The bottom line is if you make the rich richer, that’s the end of the sentence. That’s it. The notion that you can tell what the rich will do as they become richer, and that it will help you in the end, that’s looking into the future and shouldn’t be taken any more seriously than what you take from the fortune lady at the zoo when you go and give her a quarter and ask her to tell your future, either.

Here’s the reality. For the last many years, especially since the crash of 2007-08, wealthy people have chosen not to build more jobs, not to create more wealth for anybody other than themselves. They’ve used that money to buy back shares of stock. They’ve used that money to lend to the United States government and to other governments. If they have created any jobs, and there haven’t been many, they’ve created them in other countries. The bottom line is, they are free to do with these enormous incomes whatever they want to do. And they have not chosen to do stuff that’s good for the rest of us. And to believe now that suddenly they will do that is to be gullible . I’m putting it as polite as I know how. You’re just listening to their rationales for why they should be allowed to become richer still, because in some faraway day it will all benefit to us.

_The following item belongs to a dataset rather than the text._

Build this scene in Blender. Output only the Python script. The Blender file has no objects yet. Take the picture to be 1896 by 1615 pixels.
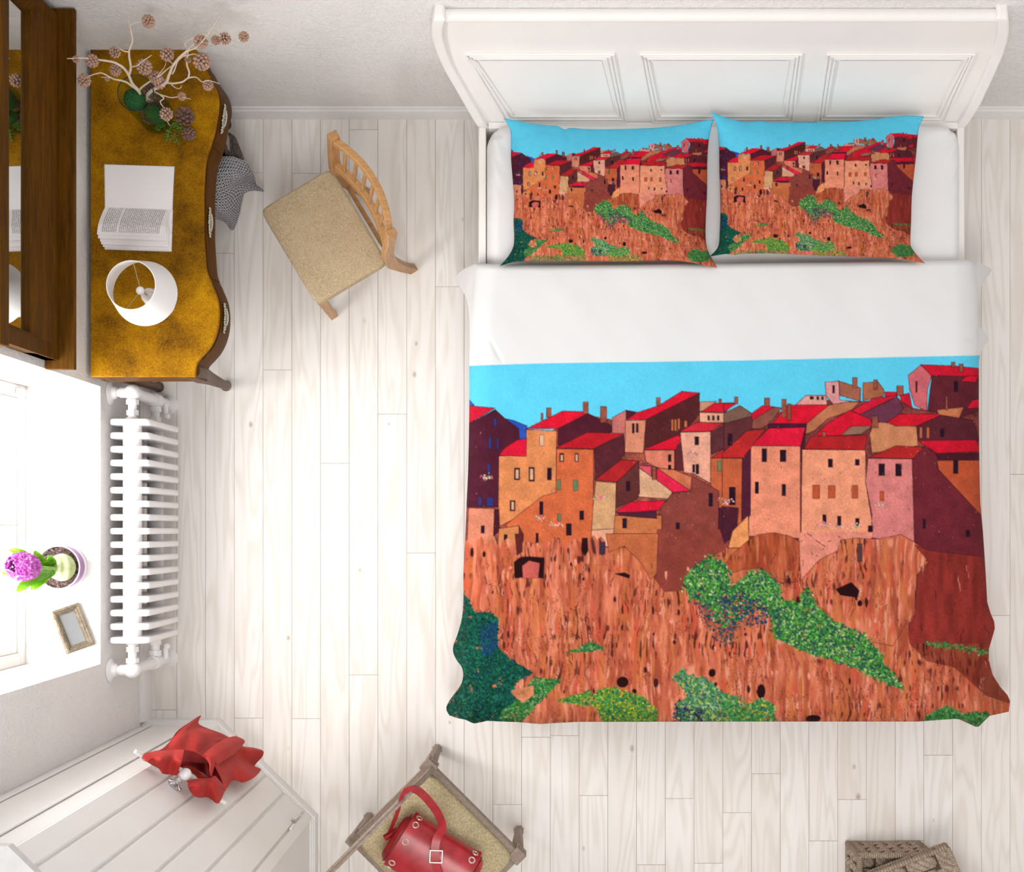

It isn’t the case. And there’s no reason to believe it will be the case next year, or in the foreseeable future.

SHARMINI PERIES: All right, Richard. Now, regularly, including at the State of the Union address that Trump gave back a month ago, you had him claiming responsibility for this boom and the strengthening of the markets, and so forth. Does Trump have anything to do with this current boom?

RICHARD WOLFF: Nowhere near as much as he boasts. And there again, I don’t mean to pick on Mr. Trump, however exciting that might be. Most politicians in high office will take credit for when the economy is good, and blame somebody else when it isn’t. The truth of the matter is they don’t have that much influence on what goes on. The effects of the economy today are determined by things that happened two, four, six, and 20 years ago that Mr. Trump had no reasonable control over. He’s been very lucky in his first year a year and a half that things have gone relatively well compared to where they would have gone.

The only thing he can claim, and that’s, I’m using the word claim to be polite again, the only thing he can claim is that he gave the business community and the rich, having become much richer over the last 40 years, he gave them a bigger Christmas gift this last December than they have ever gotten before when he cut corporate profits taxes from 35 percent to 20, 21 percent. That was an incredible gift. That, like these bonuses, will make the rich richer. It will have no other effect. It isn’t having any other effect. And the bottom line is that Mr. Trump is doing what the business community wants. That’s his way of trying to get their support. He did, after all, lose the election, no matter what he says, in terms of the popular vote. He has to build strength, and he is supporting the business community 100 percent, and the wealthy 110 percent, in order to build the kind of support without which he cannot continue his presidency.

SHARMINI PERIES: All right, Richard. I thank you so much for joining us, and I should add that if you enjoyed that interview with Richard Wolff, you’ll find Richard’s Economic Update here on the Real News on a regular basis moving forward. I thank you for that, and I thank you here for this interview today. Thank you so much, Richard.

RICHARD WOLFF: Thank you, Sharmini, it was a pleasure to do it.

SHARMINI PERIES: And thank you for joining us here on the Real News Network.